Migrandi: Scafisti dal porto di Gela in Tunisia
Scafisti che dal porto di Gela, in provincia di Caltanissetta, o dalla costa agrigentina, partivano per raggiungere la Tunisia e rientrare carichi di migranti. L’organizzazione è stata scoperta dalla Direzione distrettuale antimafia e dalla polizia di Caltanissetta: 18 le misure cautelari spiccate nei confronti degli appartenenti alla banda, delle quali 12 arresti in carcere e sei ai domiciliari. Dei 18 destinatari della misura, 12 sono stati catturati e altri sei sono al momento irreperibili perché probabilmente all’estero. L’accusa è di associazione per delinquere finalizzata al favoreggiamento dell’immigrazione clandestina.

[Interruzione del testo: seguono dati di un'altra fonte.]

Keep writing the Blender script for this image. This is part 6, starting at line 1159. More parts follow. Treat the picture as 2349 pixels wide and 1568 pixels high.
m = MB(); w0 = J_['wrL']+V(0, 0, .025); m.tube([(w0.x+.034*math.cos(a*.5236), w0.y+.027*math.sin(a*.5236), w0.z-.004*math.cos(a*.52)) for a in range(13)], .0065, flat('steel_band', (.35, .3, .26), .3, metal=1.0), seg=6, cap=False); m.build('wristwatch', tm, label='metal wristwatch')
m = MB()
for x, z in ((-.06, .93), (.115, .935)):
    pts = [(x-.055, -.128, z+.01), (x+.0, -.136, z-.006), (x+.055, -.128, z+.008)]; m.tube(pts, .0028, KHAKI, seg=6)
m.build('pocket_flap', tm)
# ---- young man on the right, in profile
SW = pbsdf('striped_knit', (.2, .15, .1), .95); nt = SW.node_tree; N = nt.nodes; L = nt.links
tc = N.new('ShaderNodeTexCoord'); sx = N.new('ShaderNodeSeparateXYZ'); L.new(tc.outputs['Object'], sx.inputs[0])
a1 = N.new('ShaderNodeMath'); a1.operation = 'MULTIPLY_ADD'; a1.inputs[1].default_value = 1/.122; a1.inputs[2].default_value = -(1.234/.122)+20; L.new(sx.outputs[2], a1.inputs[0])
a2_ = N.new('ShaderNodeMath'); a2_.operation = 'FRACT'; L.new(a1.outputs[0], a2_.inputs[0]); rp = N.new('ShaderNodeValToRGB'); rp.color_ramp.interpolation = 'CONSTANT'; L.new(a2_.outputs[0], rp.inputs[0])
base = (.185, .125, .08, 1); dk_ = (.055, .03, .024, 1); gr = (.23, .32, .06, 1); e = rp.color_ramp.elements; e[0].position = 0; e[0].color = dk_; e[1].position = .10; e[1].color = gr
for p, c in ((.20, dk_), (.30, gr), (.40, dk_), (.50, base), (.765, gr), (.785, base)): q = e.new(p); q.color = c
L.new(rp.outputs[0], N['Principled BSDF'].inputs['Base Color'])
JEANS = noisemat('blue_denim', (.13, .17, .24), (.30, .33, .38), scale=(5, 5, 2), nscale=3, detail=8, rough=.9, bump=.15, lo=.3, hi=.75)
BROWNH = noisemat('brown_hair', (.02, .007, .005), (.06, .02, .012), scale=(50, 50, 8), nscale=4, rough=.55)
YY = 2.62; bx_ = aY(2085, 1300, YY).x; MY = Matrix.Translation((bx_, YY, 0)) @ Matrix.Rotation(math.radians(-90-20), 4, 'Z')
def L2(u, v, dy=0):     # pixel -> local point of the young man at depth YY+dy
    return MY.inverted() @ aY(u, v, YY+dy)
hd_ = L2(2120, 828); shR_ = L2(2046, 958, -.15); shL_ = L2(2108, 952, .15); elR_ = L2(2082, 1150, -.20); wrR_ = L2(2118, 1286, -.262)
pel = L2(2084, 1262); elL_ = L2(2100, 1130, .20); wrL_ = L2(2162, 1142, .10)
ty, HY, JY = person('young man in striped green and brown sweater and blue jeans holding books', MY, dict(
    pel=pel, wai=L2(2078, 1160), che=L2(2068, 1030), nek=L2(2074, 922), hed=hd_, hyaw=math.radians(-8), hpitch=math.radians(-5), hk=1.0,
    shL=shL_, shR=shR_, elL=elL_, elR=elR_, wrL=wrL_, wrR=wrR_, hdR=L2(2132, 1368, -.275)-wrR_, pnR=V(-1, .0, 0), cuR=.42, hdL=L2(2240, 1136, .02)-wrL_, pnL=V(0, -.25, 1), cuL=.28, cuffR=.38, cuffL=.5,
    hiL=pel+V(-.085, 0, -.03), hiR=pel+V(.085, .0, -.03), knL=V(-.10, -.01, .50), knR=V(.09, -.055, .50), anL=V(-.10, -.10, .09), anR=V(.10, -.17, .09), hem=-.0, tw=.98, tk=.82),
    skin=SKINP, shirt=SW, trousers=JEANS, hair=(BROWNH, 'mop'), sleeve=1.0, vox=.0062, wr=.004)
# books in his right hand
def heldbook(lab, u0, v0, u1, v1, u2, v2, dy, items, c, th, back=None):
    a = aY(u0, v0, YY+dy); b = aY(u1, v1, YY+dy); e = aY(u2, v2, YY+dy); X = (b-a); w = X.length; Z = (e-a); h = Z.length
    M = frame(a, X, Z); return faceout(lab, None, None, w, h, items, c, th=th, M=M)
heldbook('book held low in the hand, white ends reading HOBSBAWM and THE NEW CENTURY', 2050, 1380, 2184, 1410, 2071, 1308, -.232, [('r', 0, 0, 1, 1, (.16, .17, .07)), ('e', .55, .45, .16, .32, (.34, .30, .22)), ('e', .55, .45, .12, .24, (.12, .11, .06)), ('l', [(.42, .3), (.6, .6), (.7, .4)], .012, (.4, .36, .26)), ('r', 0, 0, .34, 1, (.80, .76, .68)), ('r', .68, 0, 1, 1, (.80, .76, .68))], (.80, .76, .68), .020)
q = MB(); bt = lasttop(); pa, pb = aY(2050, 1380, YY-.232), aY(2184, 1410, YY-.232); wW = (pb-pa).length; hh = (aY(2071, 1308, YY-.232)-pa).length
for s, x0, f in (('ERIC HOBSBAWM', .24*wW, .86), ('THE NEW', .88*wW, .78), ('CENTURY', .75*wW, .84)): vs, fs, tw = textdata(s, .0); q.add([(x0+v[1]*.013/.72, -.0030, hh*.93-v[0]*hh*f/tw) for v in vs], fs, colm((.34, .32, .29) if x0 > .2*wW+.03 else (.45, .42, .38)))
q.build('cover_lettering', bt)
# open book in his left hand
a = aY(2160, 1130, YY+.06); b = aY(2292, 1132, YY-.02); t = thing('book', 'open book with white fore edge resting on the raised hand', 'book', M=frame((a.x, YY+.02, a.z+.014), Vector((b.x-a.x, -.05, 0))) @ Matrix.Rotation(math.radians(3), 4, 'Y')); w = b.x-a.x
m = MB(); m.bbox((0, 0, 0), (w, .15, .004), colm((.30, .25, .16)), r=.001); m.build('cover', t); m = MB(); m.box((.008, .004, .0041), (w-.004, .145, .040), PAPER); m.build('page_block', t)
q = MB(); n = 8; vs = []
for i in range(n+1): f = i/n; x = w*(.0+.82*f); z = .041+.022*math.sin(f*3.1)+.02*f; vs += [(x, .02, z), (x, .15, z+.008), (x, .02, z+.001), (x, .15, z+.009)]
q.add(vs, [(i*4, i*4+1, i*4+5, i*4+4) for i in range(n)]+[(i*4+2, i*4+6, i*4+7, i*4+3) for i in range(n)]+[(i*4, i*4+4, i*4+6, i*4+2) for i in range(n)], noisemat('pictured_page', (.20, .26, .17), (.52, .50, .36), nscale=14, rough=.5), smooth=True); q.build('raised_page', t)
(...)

L’indagine ha preso le mosse da una barca di dieci metri in vetroresina con due motori da duecento cavalli che nel febbraio 2019 si è incagliata all’imbocco del porto di Gela. L’imbarcazione fu segnalata da un pescatore: le indagini della squadra mobile appurarono che la barca era stata rubata a Catania pochi giorni prima e che era stata usata per lo sbarco di decine di migranti. Undici indagati nell’inchiesta, denominata ‘Mare aperto’, sono di nazionalità tunisina e sette italiana.

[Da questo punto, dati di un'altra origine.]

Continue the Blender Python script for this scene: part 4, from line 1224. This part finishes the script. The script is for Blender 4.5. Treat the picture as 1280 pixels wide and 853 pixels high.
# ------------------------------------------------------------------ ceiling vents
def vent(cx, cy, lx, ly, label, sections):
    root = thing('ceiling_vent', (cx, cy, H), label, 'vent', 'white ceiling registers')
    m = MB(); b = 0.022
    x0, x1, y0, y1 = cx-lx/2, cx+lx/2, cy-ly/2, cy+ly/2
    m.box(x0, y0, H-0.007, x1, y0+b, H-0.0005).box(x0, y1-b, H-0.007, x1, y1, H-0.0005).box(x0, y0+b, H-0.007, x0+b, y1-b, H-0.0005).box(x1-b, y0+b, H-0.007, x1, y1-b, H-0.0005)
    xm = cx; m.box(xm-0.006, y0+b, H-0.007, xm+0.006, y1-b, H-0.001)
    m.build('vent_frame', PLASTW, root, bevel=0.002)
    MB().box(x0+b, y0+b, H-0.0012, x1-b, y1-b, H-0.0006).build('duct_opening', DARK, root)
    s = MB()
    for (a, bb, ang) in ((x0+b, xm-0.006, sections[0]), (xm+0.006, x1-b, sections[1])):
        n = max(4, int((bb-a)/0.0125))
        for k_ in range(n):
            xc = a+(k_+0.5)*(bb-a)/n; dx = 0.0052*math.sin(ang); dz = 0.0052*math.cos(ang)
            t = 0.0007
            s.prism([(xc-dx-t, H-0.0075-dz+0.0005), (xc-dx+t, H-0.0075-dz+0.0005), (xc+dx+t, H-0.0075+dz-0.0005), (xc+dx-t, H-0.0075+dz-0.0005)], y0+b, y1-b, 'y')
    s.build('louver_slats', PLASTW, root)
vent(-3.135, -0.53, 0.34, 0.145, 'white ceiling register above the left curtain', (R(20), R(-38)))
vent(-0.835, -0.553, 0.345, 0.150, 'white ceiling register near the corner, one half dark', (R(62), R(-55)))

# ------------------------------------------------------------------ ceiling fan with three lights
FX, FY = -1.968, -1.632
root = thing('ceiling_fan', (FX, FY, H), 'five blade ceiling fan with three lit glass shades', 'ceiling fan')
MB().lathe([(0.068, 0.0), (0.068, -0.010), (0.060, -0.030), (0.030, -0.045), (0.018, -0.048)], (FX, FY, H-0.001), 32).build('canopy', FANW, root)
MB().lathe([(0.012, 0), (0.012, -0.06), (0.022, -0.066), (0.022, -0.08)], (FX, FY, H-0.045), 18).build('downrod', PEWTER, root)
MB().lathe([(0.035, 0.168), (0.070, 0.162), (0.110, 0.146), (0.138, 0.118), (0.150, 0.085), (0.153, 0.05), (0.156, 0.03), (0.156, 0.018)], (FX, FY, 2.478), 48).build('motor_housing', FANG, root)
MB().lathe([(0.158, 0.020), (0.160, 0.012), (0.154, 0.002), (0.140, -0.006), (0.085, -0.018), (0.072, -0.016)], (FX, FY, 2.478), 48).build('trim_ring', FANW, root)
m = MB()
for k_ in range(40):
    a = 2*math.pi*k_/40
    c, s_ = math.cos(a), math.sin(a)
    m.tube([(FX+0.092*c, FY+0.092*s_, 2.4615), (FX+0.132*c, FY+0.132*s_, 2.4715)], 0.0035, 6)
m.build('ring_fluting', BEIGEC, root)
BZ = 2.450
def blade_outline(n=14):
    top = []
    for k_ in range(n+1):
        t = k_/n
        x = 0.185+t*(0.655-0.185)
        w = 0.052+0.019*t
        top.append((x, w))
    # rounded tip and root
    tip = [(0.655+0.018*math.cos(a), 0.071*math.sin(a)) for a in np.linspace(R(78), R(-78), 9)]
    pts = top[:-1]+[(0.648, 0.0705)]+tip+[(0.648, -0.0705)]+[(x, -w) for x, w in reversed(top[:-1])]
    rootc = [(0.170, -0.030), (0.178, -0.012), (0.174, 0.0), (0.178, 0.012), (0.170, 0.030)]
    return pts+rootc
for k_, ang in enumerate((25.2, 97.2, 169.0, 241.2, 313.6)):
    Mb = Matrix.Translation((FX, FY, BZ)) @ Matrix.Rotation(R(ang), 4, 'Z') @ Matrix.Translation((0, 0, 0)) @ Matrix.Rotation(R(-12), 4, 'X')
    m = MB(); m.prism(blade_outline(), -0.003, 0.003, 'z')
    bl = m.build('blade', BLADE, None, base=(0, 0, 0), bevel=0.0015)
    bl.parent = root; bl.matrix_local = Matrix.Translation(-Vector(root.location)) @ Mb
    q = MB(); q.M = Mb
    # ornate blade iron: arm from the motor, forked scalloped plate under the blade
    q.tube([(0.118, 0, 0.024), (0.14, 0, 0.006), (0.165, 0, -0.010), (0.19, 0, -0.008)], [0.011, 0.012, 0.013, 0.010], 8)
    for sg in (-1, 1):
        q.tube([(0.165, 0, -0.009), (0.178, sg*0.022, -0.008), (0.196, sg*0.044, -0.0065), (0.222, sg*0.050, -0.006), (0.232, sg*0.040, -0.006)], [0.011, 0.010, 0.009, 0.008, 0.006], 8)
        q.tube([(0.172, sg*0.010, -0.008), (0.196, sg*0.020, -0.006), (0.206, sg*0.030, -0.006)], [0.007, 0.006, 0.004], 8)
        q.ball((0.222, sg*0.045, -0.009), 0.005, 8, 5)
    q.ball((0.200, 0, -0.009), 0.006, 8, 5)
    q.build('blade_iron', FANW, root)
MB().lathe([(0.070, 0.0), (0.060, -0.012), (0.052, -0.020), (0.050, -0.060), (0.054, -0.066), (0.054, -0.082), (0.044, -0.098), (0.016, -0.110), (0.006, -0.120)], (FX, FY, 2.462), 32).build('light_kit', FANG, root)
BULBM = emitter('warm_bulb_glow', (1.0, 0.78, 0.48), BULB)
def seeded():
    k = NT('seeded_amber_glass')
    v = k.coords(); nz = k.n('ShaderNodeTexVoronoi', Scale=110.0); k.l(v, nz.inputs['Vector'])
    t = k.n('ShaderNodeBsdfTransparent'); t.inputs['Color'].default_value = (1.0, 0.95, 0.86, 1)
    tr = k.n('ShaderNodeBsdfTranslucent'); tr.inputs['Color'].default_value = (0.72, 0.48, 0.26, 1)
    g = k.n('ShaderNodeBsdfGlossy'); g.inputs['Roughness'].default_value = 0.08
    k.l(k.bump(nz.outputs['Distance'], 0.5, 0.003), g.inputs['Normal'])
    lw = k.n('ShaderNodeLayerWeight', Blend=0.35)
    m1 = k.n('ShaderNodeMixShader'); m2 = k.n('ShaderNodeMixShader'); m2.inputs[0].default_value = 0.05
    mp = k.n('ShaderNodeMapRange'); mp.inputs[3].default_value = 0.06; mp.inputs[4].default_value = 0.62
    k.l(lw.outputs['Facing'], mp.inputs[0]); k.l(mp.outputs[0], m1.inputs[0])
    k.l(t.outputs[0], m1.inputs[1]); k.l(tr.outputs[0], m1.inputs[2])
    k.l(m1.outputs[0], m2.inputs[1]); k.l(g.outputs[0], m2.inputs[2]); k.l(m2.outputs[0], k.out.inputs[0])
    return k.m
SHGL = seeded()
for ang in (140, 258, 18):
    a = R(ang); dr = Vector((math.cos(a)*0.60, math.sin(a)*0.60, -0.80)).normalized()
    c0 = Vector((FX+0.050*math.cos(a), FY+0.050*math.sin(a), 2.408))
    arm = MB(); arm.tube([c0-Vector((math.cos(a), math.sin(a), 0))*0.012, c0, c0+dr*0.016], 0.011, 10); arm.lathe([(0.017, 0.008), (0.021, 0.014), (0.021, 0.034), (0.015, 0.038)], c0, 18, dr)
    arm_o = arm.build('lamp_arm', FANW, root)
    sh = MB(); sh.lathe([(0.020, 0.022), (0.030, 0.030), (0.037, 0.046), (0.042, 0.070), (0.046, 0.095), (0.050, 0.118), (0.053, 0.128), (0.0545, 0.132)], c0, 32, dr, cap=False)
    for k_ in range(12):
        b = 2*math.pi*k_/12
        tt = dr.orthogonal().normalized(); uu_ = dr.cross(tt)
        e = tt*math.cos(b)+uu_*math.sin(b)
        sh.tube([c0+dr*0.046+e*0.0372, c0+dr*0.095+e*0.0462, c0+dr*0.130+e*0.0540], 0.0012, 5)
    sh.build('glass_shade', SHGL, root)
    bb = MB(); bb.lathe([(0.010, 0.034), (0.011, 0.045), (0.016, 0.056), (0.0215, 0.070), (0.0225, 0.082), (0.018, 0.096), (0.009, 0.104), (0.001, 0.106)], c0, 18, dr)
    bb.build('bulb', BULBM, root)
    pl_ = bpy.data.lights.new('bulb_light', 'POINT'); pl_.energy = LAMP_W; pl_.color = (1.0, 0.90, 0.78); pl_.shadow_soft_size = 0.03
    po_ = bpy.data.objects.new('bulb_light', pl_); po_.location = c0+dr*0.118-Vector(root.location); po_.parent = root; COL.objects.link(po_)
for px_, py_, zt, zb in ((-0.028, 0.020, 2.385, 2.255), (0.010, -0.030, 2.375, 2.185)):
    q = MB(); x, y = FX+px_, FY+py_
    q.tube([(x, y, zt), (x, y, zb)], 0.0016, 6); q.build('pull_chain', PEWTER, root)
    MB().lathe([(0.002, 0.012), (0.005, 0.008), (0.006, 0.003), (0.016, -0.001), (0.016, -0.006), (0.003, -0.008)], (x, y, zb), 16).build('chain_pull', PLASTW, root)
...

Diverse le città siciliane che funzionavano da base operativa per la banda Scicli (Ragusa), Catania e Mazara del Vallo (Trapani) che usava piccole imbarcazioni munite di potenti motori fuoribordo e condotte da scafisti esperti che attraversavano il braccio di mare tra le città tunisine di El Haouaria, Dar Allouche e Korba e le province di Caltanissetta, Trapani e Agrigento. I promotori dell’organizzazione sarebbero un uomo e una donna tunisini, che all’epoca dei fatti si trovavano già agli arresti domiciliari per reati analoghi. I due avrebbero gestito il traffico dalla loro casa di Niscemi, nel Nisseno.

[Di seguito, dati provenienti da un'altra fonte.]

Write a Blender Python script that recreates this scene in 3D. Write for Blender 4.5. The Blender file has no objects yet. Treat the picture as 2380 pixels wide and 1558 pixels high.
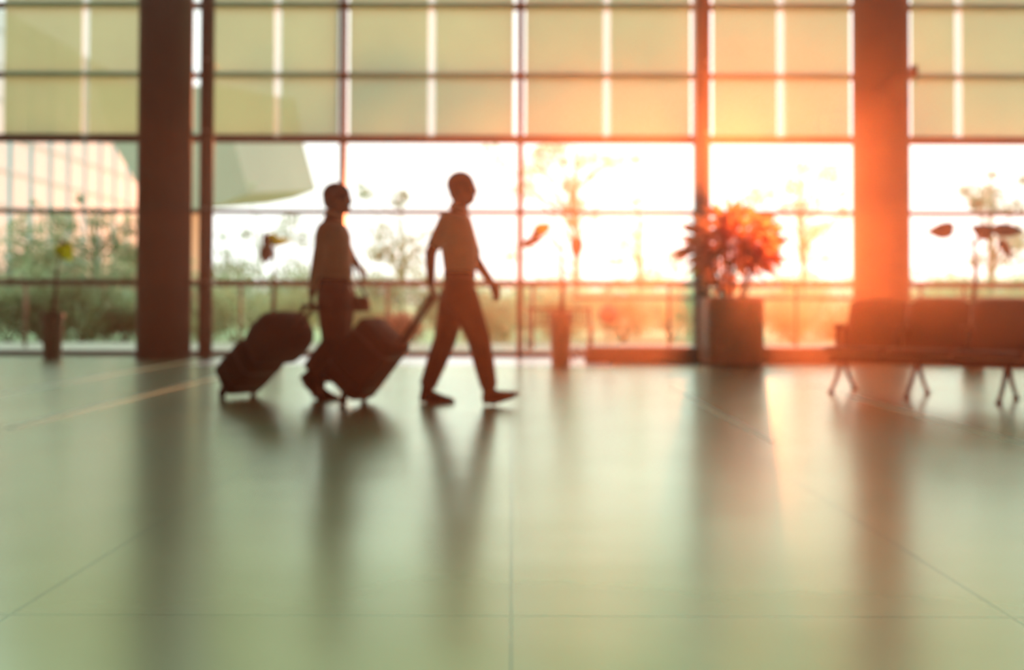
import bpy, bmesh, math, random
from mathutils import Vector, Matrix, Euler, noise
C = bpy.context.scene.collection
S = bpy.context.scene
PI = math.pi
random.seed(11)

# ------------------------------------------------------------------ camera
F, CX, HOR, CAMZ = 2314.0, 1190.0, 705.0, 0.75
TH, EPS = math.radians(1.0), 0.0029
CYP = HOR - F * math.tan(TH)
fwd = Vector((0, math.cos(TH), math.sin(TH)))
up0 = Vector((0, -math.sin(TH), math.cos(TH)))
rt0 = Vector((1, 0, 0))
rt = rt0 * math.cos(EPS) + up0 * math.sin(EPS)
up = up0 * math.cos(EPS) - rt0 * math.sin(EPS)
cam_d = bpy.data.cameras.new('camera')
cam = bpy.data.objects.new('camera', cam_d); C.objects.link(cam)
R = Matrix((rt, up, -fwd)).transposed()
cam.matrix_world = Matrix.Translation((0, 0, CAMZ)) @ R.to_4x4()
cam_d.sensor_width = 36.0
cam_d.lens = 36.0 * F / 2380.0
cam_d.shift_y = -(779.0 - CYP) / 2380.0
cam_d.clip_end = 600
cam_d.dof.use_dof = True                      # the photo is taken with the focus pulled close
cam_d.dof.focus_distance = 1.5
cam_d.dof.aperture_fstop = 2.45
S.camera = cam

def P(px, py, D):
    """world point seen at photo pixel (px, py) on the plane y = D"""
    d = rt * ((px - CX) / F) + up * ((CYP - py) / F) + fwd
    return Vector((0, 0, CAMZ)) + d * (D / d.y)

# ------------------------------------------------------------------ world, sun, exposure
SKY = 1.95
w = bpy.data.worlds.new('sky'); S.world = w; w.use_nodes = True
nt = w.node_tree; nt.nodes.clear()
out = nt.nodes.new('ShaderNodeOutputWorld'); bg = nt.nodes.new('ShaderNodeBackground')
tc = nt.nodes.new('ShaderNodeTexCoord'); sp = nt.nodes.new('ShaderNodeSeparateXYZ')
cr = nt.nodes.new('ShaderNodeValToRGB')
cr.color_ramp.elements[0].position = 0.0; cr.color_ramp.elements[0].color = (0.45, 0.47, 0.36, 1)
cr.color_ramp.elements[1].position = 0.03; cr.color_ramp.elements[1].color = (1.0, 1.0, 0.97, 1)
nt.links.new(tc.outputs['Generated'], sp.inputs[0]); nt.links.new(sp.outputs['Z'], cr.inputs[0])
nt.links.new(cr.outputs[0], bg.inputs['Color']); bg.inputs['Strength'].default_value = SKY
nt.links.new(bg.outputs[0], out.inputs['Surface'])

sd = bpy.data.lights.new('sun', 'SUN'); sd.energy = 5.4; sd.color = (1.0, 0.21, 0.055); sd.angle = math.radians(3)
sun = bpy.data.objects.new('sun', sd); C.objects.link(sun)
sdir = (P(1698, 555, 10) - Vector((0, 0, CAMZ))).normalized()
sun.rotation_euler = (-sdir).to_track_quat('-Z', 'Y').to_euler()
sun.location = (8, 40, 12)

S.view_settings.view_transform = 'Standard'; S.view_settings.look = 'None'
S.view_settings.exposure = 0.0; S.view_settings.gamma = 1.0
S.view_settings.use_curve_mapping = False
cy = S.cycles
cy.max_bounces = 7; cy.diffuse_bounces = 3; cy.glossy_bounces = 3; cy.transmission_bounces = 5
cy.transparent_max_bounces = 12; cy.volume_bounces = 0
cy.use_denoising = True
cy.sample_clamp_indirect = 6.0

# ------------------------------------------------------------------ materials
def mat(name, col, rough=0.6, metal=0.0, var=0.0, scale=8.0, spec=0.5, bump=0.0, trans=0.0, bscale=None):
    m = bpy.data.materials.new(name); m.use_nodes = True
    n = m.node_tree.nodes; l = m.node_tree.links
    b = n['Principled BSDF']
    b.inputs['Base Color'].default_value = (*col, 1)
    b.inputs['Roughness'].default_value = rough; b.inputs['Metallic'].default_value = metal
    b.inputs['Specular IOR Level'].default_value = spec
    t = n.new('ShaderNodeTexCoord')
    if var > 0:
        nz = n.new('ShaderNodeTexNoise'); nz.inputs['Scale'].default_value = scale; nz.inputs['Detail'].default_value = 4
        l.new(t.outputs['Object'], nz.inputs['Vector'])
        r = n.new('ShaderNodeValToRGB')
        r.color_ramp.elements[0].position = 0.3; r.color_ramp.elements[1].position = 0.7
        r.color_ramp.elements[0].color = (*[max(0, c * (1 - var)) for c in col], 1)
        r.color_ramp.elements[1].color = (*[min(1, c * (1 + var)) for c in col], 1)
        l.new(nz.outputs['Fac'], r.inputs[0]); l.new(r.outputs[0], b.inputs['Base Color'])
    if bump > 0:
        nb = n.new('ShaderNodeTexNoise'); nb.inputs['Scale'].default_value = bscale or scale * 6
        l.new(t.outputs['Object'], nb.inputs['Vector'])
        bp = n.new('ShaderNodeBump'); bp.inputs['Strength'].default_value = bump; bp.inputs['Distance'].default_value = 0.01
        l.new(nb.outputs['Fac'], bp.inputs['Height']); l.new(bp.outputs[0], b.inputs['Normal'])
    if trans > 0:
        o = n['Material Output']
        tr = n.new('ShaderNodeBsdfTranslucent'); mx = n.new('ShaderNodeMixShader'); mx.inputs[0].default_value = trans
        if var > 0: l.new(r.outputs[0], tr.inputs['Color'])
        else: tr.inputs['Color'].default_value = (*col, 1)
        l.new(b.outputs[0], mx.inputs[1]); l.new(tr.outputs[0], mx.inputs[2]); l.new(mx.outputs[0], o.inputs['Surface'])
    return m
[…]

Un terzo uomo italiano con il ruolo di capo viveva anche lui a Niscemi, mentre altri due tunisini avevano base operativa a Scicli, in provncia di Ragusa, e gestivano le casse della banda. Cinque italiani, invece, curavano gli aspetti logistici come l’ospitalità dei migranti subito dopo lo sbarco sulle coste siciliane e il trasferimento dei quattro scafisti della banda (un italiano e tre tunisini). Altri quattro cittadini tunisini, infine, avrebbero avuto il ruolo di collegamento con il Paese nordafricano raccogliendo il denaro dei migranti che volevano raggiungere l’Europa.